Holiday Shopping, or I Don't Think So

This year, I had a sad realization.  My children no longer grab up the Toys R Us Holiday circular, from the Sunday papers.  In times past, this would be a task they spent hours on, writing their names next to various items, and telling me to let Santa know what they wanted. They would pour over the “BIG” toy book, debating the merits of the vast array of new and wondrous toys.  Things would be added and deleted as the weeks rolled ever closer to the Holidays.
 Now they hone right in on the Best Buy circular. They have moved away from the legos and Pokémon of yesteryear, and dove straight into all things electronic.  The problem with this, besides seeing them move away from childhood, is the cost factor. In days gone by, I could buy six or seven nice sized presents, wrap them up, and be warmed by the look of excitement in their eyes, as they eyed the pile under the tree. This precious moment usually cost less than $100.00. They were happy, I was happy, and Dad, when he received the American Express bill, did not go ballistic.
The items on this year’s wish list all seem to have an “ I” in front of them.  I-phone, I-pod, I-touch.

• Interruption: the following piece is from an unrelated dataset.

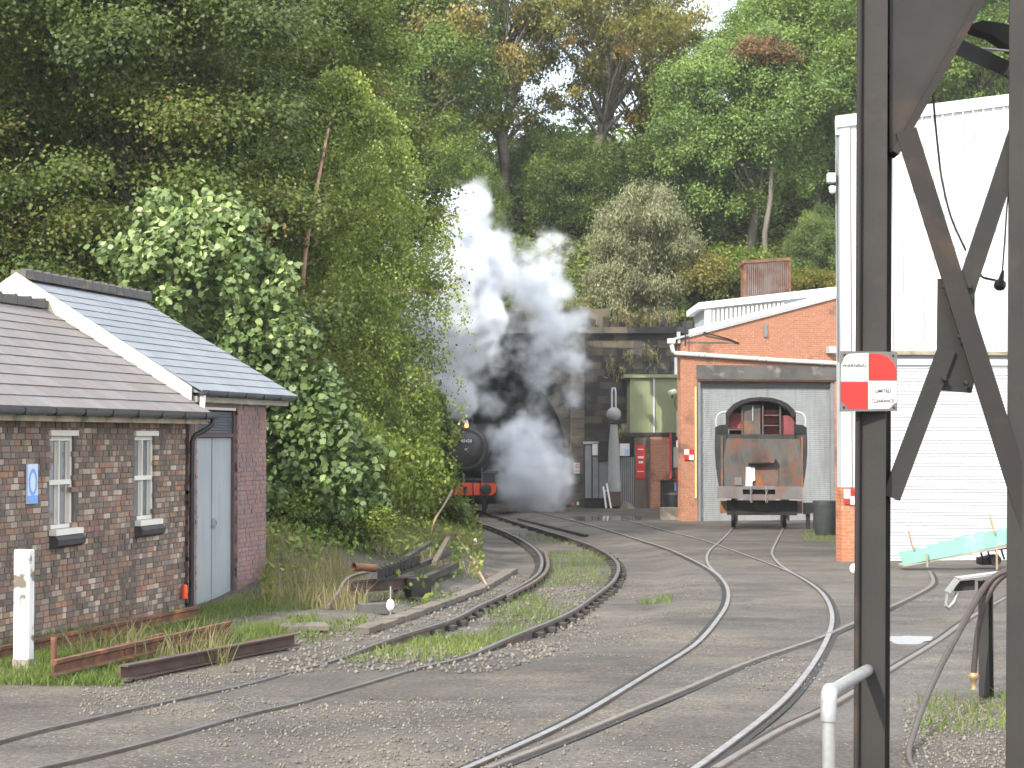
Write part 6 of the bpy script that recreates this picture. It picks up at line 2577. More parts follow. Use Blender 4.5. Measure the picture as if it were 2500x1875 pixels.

I have an I also, its’ I don’t think so. To create a pile of gifts that is bigger than a matchbox gift set (which they used to love) I need to fork over hundreds of dollars. They request game boy cartridges that are the size of a fingernail, yet carry the price tag of 3 manicures. They debate the merits of jig-byte power, to speed of performance.  I am clueless as to what they are talking about.  I still need help figuring out the TV remote. They are very specific as to brands of items.  Woe to the poor parent that tries to fob off a generic brand of the latest gadget, get ready for an eye ball roll, or two.
I recently reviewed the latest wish list.  Someone wanted only one thing, a motorized scooter. It wasn’t an I-scooter, but it still merited my I-don’t think so.  Another son requested a BB gun, ditto on my I position. First off you are 12 years old, it is illegal for you to drive a motorized vehicle. Secondly, I believe in the words of that great holiday classic, “you’ll shoot your eye out.” I had to listen to the stories about how “everyone” else has them, why can’t we.  I trot out that old chestnut; would you jump off a bridge, if everyone else did? They replied, “of course mom, its’ called bungee jumping, and that would make a fabulous present!”
The oldest of the bunch is relatively easy this year.  Just make it cash, thank you very much! He needs some new clothes, and I am expressly forbidden to buy them.  He feels I have questionable taste in fashion. Apparently he does not wish to look like Thurston Howell the Third. I was told I could try and pick something out, but I shouldn’t get annoyed when they make a return trip to the mall the day after Christmas.
So here I sit.  Pondering my choices, making sure everyone is treated equally.  I have seen my children (the very ones I spend money for arithmetic tutoring) adding up in their heads the exact amounts spent on each sibling! There must not be a whiff of favoritism, or you’ll have some explaining to do.
As much as I moan and groan, I still look forward to seeing them Christmas morning, eyes bright with excitement.  The wrapping paper and ribbons getting tossed about the place, and I think back to a time when the wrapping paper and the empty boxes were what they loved the most! Happy shopping.

1 comment:

  1. totally relate!

    My daughter and I decided to pick out outfits for each other my last visit to NY with her.

    End result... she's not allowed to buy clothes for me and I for her!

    I miss Carters and Toy Works days!